How weird is it that the keeper is in the discussion for MotM on a day you give up three? Hm. Yeah. But Alisson Becker was the only reason we weren’t staring up at a three, four, or five goal deficit. He kept us in this game and was responsible for precisely none of the balls that went in the net. But this is the occasional contrast of the game. You look at that scoreline and think the keeper must have underperformed somewhere, but the reality is that he’s the only reason we had a chance at a point in the first place.

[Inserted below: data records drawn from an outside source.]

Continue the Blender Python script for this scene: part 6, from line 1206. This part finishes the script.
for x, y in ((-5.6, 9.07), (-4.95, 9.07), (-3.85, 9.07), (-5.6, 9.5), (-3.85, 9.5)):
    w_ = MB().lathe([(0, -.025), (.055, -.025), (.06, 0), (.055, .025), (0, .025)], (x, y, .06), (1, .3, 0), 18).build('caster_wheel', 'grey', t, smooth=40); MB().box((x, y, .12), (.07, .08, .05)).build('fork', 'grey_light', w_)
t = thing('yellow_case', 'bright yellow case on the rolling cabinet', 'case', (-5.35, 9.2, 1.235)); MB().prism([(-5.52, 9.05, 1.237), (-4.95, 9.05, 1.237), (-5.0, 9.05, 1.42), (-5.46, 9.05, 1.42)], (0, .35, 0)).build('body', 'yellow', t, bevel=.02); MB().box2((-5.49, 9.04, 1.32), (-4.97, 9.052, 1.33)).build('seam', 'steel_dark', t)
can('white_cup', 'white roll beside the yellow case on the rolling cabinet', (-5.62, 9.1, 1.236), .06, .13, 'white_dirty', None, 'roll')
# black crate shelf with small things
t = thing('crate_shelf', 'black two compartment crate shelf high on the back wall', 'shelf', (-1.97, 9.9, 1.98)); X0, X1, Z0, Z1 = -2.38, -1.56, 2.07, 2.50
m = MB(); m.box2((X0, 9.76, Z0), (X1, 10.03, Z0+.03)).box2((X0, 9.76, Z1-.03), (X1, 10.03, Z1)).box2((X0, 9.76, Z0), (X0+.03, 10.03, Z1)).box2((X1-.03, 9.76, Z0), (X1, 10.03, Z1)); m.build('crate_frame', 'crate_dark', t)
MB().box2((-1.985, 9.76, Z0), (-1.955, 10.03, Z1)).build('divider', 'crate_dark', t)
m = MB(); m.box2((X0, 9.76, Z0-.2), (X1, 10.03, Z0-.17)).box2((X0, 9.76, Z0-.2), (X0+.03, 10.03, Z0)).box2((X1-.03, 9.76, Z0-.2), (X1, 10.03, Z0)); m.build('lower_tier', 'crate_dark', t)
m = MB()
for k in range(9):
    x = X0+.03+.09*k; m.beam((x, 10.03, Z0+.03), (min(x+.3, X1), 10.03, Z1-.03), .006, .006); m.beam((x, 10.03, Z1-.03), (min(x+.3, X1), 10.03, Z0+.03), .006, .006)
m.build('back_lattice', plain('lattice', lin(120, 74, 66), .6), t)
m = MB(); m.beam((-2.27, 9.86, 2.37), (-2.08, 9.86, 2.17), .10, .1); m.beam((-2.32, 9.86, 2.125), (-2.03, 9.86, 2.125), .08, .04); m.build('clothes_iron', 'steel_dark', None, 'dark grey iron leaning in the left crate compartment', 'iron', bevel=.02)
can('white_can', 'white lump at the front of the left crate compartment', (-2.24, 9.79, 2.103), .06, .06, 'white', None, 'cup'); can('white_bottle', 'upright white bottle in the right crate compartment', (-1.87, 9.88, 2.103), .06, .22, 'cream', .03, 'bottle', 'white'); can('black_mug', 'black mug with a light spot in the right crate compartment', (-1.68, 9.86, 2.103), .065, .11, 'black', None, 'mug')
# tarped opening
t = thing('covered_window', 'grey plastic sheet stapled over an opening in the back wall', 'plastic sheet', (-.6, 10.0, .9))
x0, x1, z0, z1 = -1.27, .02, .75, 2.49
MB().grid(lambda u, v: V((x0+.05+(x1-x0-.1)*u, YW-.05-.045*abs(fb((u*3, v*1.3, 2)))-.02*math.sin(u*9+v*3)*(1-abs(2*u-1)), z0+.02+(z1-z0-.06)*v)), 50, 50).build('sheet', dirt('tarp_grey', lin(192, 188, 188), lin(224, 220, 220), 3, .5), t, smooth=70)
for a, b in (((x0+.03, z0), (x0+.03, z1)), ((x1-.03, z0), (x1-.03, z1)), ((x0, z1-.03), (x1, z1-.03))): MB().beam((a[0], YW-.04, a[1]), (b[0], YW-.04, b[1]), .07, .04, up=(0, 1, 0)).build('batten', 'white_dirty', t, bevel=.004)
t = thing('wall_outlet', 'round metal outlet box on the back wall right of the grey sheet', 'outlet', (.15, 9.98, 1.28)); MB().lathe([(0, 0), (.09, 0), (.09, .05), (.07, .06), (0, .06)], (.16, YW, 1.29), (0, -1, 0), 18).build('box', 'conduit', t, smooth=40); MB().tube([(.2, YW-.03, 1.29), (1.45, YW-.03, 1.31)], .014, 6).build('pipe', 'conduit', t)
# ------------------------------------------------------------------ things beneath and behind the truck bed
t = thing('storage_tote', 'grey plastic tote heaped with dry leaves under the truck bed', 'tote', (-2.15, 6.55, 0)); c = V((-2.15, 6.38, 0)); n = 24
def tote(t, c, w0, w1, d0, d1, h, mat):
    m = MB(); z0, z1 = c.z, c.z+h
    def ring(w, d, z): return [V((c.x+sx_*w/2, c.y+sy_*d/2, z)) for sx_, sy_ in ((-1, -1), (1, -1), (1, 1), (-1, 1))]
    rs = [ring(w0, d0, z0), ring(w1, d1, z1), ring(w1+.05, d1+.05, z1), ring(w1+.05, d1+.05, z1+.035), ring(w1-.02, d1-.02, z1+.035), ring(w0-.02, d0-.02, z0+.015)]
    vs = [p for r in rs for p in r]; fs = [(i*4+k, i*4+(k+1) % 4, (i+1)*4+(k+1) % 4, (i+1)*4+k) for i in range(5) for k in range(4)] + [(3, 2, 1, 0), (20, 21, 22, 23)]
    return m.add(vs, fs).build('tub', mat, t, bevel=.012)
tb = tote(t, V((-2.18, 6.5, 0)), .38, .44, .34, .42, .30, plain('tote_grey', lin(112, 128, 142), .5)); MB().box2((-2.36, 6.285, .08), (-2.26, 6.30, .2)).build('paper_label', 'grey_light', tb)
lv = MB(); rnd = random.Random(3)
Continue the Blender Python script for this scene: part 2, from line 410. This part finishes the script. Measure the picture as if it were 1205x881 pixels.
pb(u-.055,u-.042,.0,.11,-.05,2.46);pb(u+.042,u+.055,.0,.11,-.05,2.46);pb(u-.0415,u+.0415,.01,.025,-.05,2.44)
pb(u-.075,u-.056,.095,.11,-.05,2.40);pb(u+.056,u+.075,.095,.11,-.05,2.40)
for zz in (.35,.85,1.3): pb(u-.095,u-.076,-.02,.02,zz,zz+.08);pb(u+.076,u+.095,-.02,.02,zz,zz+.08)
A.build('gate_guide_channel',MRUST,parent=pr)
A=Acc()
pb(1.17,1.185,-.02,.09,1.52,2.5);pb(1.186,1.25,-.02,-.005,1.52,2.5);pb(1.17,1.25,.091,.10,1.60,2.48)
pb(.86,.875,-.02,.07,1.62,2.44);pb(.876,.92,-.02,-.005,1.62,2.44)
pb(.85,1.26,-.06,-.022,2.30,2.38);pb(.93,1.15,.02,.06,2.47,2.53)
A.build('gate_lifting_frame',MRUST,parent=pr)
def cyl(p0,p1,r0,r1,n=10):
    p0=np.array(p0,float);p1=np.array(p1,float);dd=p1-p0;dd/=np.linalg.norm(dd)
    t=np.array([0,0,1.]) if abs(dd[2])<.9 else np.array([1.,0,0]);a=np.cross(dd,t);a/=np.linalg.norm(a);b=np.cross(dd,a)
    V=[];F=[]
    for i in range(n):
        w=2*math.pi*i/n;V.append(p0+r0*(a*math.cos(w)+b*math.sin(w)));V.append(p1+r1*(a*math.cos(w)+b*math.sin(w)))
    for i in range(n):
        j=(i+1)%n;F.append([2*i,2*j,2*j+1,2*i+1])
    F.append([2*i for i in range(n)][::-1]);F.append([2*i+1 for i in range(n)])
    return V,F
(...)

This is another great example of this phenomenon. A lot of people would accuse Hendo and Trent of being two of the most susceptible underperformers on the pitch. But, like I noted, Hendo’s passing led directly to our two goals and Trent was also a serious threat in the offensive end. Clearly, he’s been told to move into the middle more often and he’s even regularly playing the connector to actions on the left side. I’m left wondering if taking on those new responsibilities have kind of dulled his edge on performing in his usual tasks (again, no assists through 10 games) and might be leading to some of the troubles in the middle of the pitch that we’re seeing so often now. Brighton tore right through our center multiple times this match and that’s been a frequent occurrence (think Napoli.) It also adds to the unwelcome trend where in 12 of the last 15 matches we’ve let the opponent score first and in five of those it’s happened in the first five minutes, just like today. If this is, in fact, the new normal, we have to make some changes somewhere to address it or this will be a very long season for all the wrong reasons.